Start of Material provided

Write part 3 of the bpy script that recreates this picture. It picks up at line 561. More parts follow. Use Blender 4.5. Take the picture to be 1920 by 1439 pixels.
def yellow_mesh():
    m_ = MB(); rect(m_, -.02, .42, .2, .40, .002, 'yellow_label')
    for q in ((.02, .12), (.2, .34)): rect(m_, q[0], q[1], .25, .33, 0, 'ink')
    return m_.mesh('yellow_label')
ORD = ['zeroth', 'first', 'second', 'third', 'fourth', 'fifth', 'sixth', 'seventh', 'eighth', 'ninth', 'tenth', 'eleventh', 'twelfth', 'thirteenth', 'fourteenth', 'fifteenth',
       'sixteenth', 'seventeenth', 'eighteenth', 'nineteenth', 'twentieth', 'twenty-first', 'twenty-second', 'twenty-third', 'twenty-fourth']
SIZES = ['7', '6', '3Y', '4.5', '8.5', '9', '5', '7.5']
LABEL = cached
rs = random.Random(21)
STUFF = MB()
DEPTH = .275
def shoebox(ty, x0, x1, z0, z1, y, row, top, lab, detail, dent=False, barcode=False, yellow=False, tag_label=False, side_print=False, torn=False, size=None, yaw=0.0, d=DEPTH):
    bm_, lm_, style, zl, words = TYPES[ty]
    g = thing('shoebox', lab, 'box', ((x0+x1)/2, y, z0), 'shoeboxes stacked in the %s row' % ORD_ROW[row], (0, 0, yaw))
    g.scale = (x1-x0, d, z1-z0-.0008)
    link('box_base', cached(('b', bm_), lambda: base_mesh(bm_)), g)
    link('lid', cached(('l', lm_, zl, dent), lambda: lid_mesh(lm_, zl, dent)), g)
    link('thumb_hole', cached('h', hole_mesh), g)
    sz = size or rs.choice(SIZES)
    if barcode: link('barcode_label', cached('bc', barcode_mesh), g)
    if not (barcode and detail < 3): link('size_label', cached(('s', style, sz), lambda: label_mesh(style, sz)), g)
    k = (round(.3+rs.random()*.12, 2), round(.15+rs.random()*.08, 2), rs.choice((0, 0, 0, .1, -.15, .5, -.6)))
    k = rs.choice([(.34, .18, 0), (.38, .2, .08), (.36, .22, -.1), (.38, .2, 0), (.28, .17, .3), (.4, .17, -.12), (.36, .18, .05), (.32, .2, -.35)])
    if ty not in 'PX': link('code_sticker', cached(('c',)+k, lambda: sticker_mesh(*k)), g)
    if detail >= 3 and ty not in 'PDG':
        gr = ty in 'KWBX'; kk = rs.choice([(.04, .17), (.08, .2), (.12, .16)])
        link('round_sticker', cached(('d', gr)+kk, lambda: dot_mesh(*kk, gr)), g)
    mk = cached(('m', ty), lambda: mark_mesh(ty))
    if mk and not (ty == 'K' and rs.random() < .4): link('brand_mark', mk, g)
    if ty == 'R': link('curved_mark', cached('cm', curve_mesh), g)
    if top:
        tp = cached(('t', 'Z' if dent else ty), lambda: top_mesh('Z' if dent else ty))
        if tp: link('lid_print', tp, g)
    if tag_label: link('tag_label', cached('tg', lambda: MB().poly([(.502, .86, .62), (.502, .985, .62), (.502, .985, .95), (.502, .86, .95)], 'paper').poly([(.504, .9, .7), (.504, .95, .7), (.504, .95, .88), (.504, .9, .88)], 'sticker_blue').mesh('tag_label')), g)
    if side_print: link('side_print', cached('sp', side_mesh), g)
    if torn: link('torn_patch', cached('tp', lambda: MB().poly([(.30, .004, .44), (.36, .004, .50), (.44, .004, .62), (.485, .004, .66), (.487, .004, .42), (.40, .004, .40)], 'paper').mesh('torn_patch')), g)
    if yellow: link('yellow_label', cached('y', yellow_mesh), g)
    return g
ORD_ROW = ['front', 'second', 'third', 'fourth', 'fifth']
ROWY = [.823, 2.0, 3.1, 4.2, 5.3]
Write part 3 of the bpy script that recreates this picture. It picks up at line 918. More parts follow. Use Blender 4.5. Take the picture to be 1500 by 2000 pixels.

End of Material provided

◆ **Problem**
All of the entries must be written out exactly as they stand.

◆ **Worked answer**
Write part 3 of the bpy script that recreates this picture. It picks up at line 561. More parts follow. Use Blender 4.5. Take the picture to be 1920 by 1439 pixels.
def yellow_mesh():
    m_ = MB(); rect(m_, -.02, .42, .2, .40, .002, 'yellow_label')
    for q in ((.02, .12), (.2, .34)): rect(m_, q[0], q[1], .25, .33, 0, 'ink')
    return m_.mesh('yellow_label')
ORD = ['zeroth', 'first', 'second', 'third', 'fourth', 'fifth', 'sixth', 'seventh', 'eighth', 'ninth', 'tenth', 'eleventh', 'twelfth', 'thirteenth', 'fourteenth', 'fifteenth',
       'sixteenth', 'seventeenth', 'eighteenth', 'nineteenth', 'twentieth', 'twenty-first', 'twenty-second', 'twenty-third', 'twenty-fourth']
SIZES = ['7', '6', '3Y', '4.5', '8.5', '9', '5', '7.5']
LABEL = cached
rs = random.Random(21)
STUFF = MB()
DEPTH = .275
def shoebox(ty, x0, x1, z0, z1, y, row, top, lab, detail, dent=False, barcode=False, yellow=False, tag_label=False, side_print=False, torn=False, size=None, yaw=0.0, d=DEPTH):
    bm_, lm_, style, zl, words = TYPES[ty]
    g = thing('shoebox', lab, 'box', ((x0+x1)/2, y, z0), 'shoeboxes stacked in the %s row' % ORD_ROW[row], (0, 0, yaw))
    g.scale = (x1-x0, d, z1-z0-.0008)
    link('box_base', cached(('b', bm_), lambda: base_mesh(bm_)), g)
    link('lid', cached(('l', lm_, zl, dent), lambda: lid_mesh(lm_, zl, dent)), g)
    link('thumb_hole', cached('h', hole_mesh), g)
    sz = size or rs.choice(SIZES)
    if barcode: link('barcode_label', cached('bc', barcode_mesh), g)
    if not (barcode and detail < 3): link('size_label', cached(('s', style, sz), lambda: label_mesh(style, sz)), g)
    k = (round(.3+rs.random()*.12, 2), round(.15+rs.random()*.08, 2), rs.choice((0, 0, 0, .1, -.15, .5, -.6)))
    k = rs.choice([(.34, .18, 0), (.38, .2, .08), (.36, .22, -.1), (.38, .2, 0), (.28, .17, .3), (.4, .17, -.12), (.36, .18, .05), (.32, .2, -.35)])
    if ty not in 'PX': link('code_sticker', cached(('c',)+k, lambda: sticker_mesh(*k)), g)
    if detail >= 3 and ty not in 'PDG':
        gr = ty in 'KWBX'; kk = rs.choice([(.04, .17), (.08, .2), (.12, .16)])
        link('round_sticker', cached(('d', gr)+kk, lambda: dot_mesh(*kk, gr)), g)
    mk = cached(('m', ty), lambda: mark_mesh(ty))
    if mk and not (ty == 'K' and rs.random() < .4): link('brand_mark', mk, g)
    if ty == 'R': link('curved_mark', cached('cm', curve_mesh), g)
    if top:
        tp = cached(('t', 'Z' if dent else ty), lambda: top_mesh('Z' if dent else ty))
        if tp: link('lid_print', tp, g)
    if tag_label: link('tag_label', cached('tg', lambda: MB().poly([(.502, .86, .62), (.502, .985, .62), (.502, .985, .95), (.502, .86, .95)], 'paper').poly([(.504, .9, .7), (.504, .95, .7), (.504, .95, .88), (.504, .9, .88)], 'sticker_blue').mesh('tag_label')), g)
    if side_print: link('side_print', cached('sp', side_mesh), g)
    if torn: link('torn_patch', cached('tp', lambda: MB().poly([(.30, .004, .44), (.36, .004, .50), (.44, .004, .62), (.485, .004, .66), (.487, .004, .42), (.40, .004, .40)], 'paper').mesh('torn_patch')), g)
    if yellow: link('yellow_label', cached('y', yellow_mesh), g)
    return g
ORD_ROW = ['front', 'second', 'third', 'fourth', 'fifth']
ROWY = [.823, 2.0, 3.1, 4.2, 5.3]
Write part 3 of the bpy script that recreates this picture. It picks up at line 918. More parts follow. Use Blender 4.5. Take the picture to be 1500 by 2000 pixels.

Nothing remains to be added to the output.